Exactly repeat the full listing that follows.

──────────────────────────────

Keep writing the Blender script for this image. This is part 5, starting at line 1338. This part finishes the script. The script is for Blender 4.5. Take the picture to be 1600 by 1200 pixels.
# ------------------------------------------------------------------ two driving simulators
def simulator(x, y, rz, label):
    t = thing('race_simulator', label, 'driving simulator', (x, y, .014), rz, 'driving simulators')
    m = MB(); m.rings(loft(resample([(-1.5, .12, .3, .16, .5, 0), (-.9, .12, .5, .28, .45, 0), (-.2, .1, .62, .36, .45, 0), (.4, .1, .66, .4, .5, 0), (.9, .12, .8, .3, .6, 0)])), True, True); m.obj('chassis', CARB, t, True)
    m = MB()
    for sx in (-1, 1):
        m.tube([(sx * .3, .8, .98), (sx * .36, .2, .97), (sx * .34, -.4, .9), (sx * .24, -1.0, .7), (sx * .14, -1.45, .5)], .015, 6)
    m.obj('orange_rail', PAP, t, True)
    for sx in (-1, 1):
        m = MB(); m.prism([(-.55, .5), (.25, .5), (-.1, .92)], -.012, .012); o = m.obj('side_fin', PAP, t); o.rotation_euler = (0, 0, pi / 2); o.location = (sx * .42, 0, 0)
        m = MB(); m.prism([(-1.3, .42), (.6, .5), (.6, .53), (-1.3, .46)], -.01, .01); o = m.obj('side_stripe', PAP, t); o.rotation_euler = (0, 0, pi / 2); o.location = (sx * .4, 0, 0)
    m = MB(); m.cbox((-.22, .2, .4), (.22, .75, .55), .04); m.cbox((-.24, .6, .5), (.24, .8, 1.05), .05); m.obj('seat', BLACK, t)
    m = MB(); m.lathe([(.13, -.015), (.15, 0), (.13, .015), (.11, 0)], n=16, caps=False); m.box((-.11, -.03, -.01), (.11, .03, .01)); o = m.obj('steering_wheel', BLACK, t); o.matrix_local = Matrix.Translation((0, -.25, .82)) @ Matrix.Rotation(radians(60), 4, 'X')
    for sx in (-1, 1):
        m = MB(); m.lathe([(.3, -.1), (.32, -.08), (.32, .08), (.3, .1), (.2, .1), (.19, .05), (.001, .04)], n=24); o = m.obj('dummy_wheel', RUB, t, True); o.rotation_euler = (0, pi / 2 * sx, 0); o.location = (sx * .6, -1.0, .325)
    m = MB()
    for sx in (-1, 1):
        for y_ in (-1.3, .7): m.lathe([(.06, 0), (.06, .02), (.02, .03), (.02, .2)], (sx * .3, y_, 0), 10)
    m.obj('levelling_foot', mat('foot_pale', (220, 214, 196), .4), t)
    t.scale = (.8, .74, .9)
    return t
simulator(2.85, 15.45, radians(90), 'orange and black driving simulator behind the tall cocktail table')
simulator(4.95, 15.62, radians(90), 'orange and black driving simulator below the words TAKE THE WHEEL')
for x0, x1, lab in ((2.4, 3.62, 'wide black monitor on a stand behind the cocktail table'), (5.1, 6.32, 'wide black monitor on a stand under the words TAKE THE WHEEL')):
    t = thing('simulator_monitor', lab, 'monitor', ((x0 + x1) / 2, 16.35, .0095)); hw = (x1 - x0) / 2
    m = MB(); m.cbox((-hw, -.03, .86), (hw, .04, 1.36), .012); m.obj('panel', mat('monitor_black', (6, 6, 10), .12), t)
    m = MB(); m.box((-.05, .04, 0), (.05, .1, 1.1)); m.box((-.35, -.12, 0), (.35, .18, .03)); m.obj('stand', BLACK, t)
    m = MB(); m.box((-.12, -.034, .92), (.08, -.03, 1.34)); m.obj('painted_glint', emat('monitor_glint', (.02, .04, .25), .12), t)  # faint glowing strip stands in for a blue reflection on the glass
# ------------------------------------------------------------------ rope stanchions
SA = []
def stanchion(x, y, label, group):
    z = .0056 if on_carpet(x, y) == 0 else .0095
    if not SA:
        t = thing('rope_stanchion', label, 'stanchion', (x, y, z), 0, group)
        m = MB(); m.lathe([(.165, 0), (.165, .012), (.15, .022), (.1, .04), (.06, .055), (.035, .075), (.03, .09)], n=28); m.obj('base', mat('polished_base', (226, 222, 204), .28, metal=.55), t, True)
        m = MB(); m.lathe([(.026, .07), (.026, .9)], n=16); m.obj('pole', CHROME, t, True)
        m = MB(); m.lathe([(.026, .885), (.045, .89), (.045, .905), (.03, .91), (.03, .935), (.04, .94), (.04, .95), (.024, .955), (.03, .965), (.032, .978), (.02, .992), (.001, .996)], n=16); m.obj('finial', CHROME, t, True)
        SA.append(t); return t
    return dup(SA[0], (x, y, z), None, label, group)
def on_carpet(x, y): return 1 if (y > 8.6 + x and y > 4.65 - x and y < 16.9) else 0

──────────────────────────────

Written solution =
Keep writing the Blender script for this image. This is part 5, starting at line 1338. This part finishes the script. The script is for Blender 4.5. Take the picture to be 1600 by 1200 pixels.
# ------------------------------------------------------------------ two driving simulators
def simulator(x, y, rz, label):
    t = thing('race_simulator', label, 'driving simulator', (x, y, .014), rz, 'driving simulators')
    m = MB(); m.rings(loft(resample([(-1.5, .12, .3, .16, .5, 0), (-.9, .12, .5, .28, .45, 0), (-.2, .1, .62, .36, .45, 0), (.4, .1, .66, .4, .5, 0), (.9, .12, .8, .3, .6, 0)])), True, True); m.obj('chassis', CARB, t, True)
    m = MB()
    for sx in (-1, 1):
        m.tube([(sx * .3, .8, .98), (sx * .36, .2, .97), (sx * .34, -.4, .9), (sx * .24, -1.0, .7), (sx * .14, -1.45, .5)], .015, 6)
    m.obj('orange_rail', PAP, t, True)
    for sx in (-1, 1):
        m = MB(); m.prism([(-.55, .5), (.25, .5), (-.1, .92)], -.012, .012); o = m.obj('side_fin', PAP, t); o.rotation_euler = (0, 0, pi / 2); o.location = (sx * .42, 0, 0)
        m = MB(); m.prism([(-1.3, .42), (.6, .5), (.6, .53), (-1.3, .46)], -.01, .01); o = m.obj('side_stripe', PAP, t); o.rotation_euler = (0, 0, pi / 2); o.location = (sx * .4, 0, 0)
    m = MB(); m.cbox((-.22, .2, .4), (.22, .75, .55), .04); m.cbox((-.24, .6, .5), (.24, .8, 1.05), .05); m.obj('seat', BLACK, t)
    m = MB(); m.lathe([(.13, -.015), (.15, 0), (.13, .015), (.11, 0)], n=16, caps=False); m.box((-.11, -.03, -.01), (.11, .03, .01)); o = m.obj('steering_wheel', BLACK, t); o.matrix_local = Matrix.Translation((0, -.25, .82)) @ Matrix.Rotation(radians(60), 4, 'X')
    for sx in (-1, 1):
        m = MB(); m.lathe([(.3, -.1), (.32, -.08), (.32, .08), (.3, .1), (.2, .1), (.19, .05), (.001, .04)], n=24); o = m.obj('dummy_wheel', RUB, t, True); o.rotation_euler = (0, pi / 2 * sx, 0); o.location = (sx * .6, -1.0, .325)
    m = MB()
    for sx in (-1, 1):
        for y_ in (-1.3, .7): m.lathe([(.06, 0), (.06, .02), (.02, .03), (.02, .2)], (sx * .3, y_, 0), 10)
    m.obj('levelling_foot', mat('foot_pale', (220, 214, 196), .4), t)
    t.scale = (.8, .74, .9)
    return t
simulator(2.85, 15.45, radians(90), 'orange and black driving simulator behind the tall cocktail table')
simulator(4.95, 15.62, radians(90), 'orange and black driving simulator below the words TAKE THE WHEEL')
for x0, x1, lab in ((2.4, 3.62, 'wide black monitor on a stand behind the cocktail table'), (5.1, 6.32, 'wide black monitor on a stand under the words TAKE THE WHEEL')):
    t = thing('simulator_monitor', lab, 'monitor', ((x0 + x1) / 2, 16.35, .0095)); hw = (x1 - x0) / 2
    m = MB(); m.cbox((-hw, -.03, .86), (hw, .04, 1.36), .012); m.obj('panel', mat('monitor_black', (6, 6, 10), .12), t)
    m = MB(); m.box((-.05, .04, 0), (.05, .1, 1.1)); m.box((-.35, -.12, 0), (.35, .18, .03)); m.obj('stand', BLACK, t)
    m = MB(); m.box((-.12, -.034, .92), (.08, -.03, 1.34)); m.obj('painted_glint', emat('monitor_glint', (.02, .04, .25), .12), t)  # faint glowing strip stands in for a blue reflection on the glass
# ------------------------------------------------------------------ rope stanchions
SA = []
def stanchion(x, y, label, group):
    z = .0056 if on_carpet(x, y) == 0 else .0095
    if not SA:
        t = thing('rope_stanchion', label, 'stanchion', (x, y, z), 0, group)
        m = MB(); m.lathe([(.165, 0), (.165, .012), (.15, .022), (.1, .04), (.06, .055), (.035, .075), (.03, .09)], n=28); m.obj('base', mat('polished_base', (226, 222, 204), .28, metal=.55), t, True)
        m = MB(); m.lathe([(.026, .07), (.026, .9)], n=16); m.obj('pole', CHROME, t, True)
        m = MB(); m.lathe([(.026, .885), (.045, .89), (.045, .905), (.03, .91), (.03, .935), (.04, .94), (.04, .95), (.024, .955), (.03, .965), (.032, .978), (.02, .992), (.001, .996)], n=16); m.obj('finial', CHROME, t, True)
        SA.append(t); return t
    return dup(SA[0], (x, y, z), None, label, group)
def on_carpet(x, y): return 1 if (y > 8.6 + x and y > 4.65 - x and y < 16.9) else 0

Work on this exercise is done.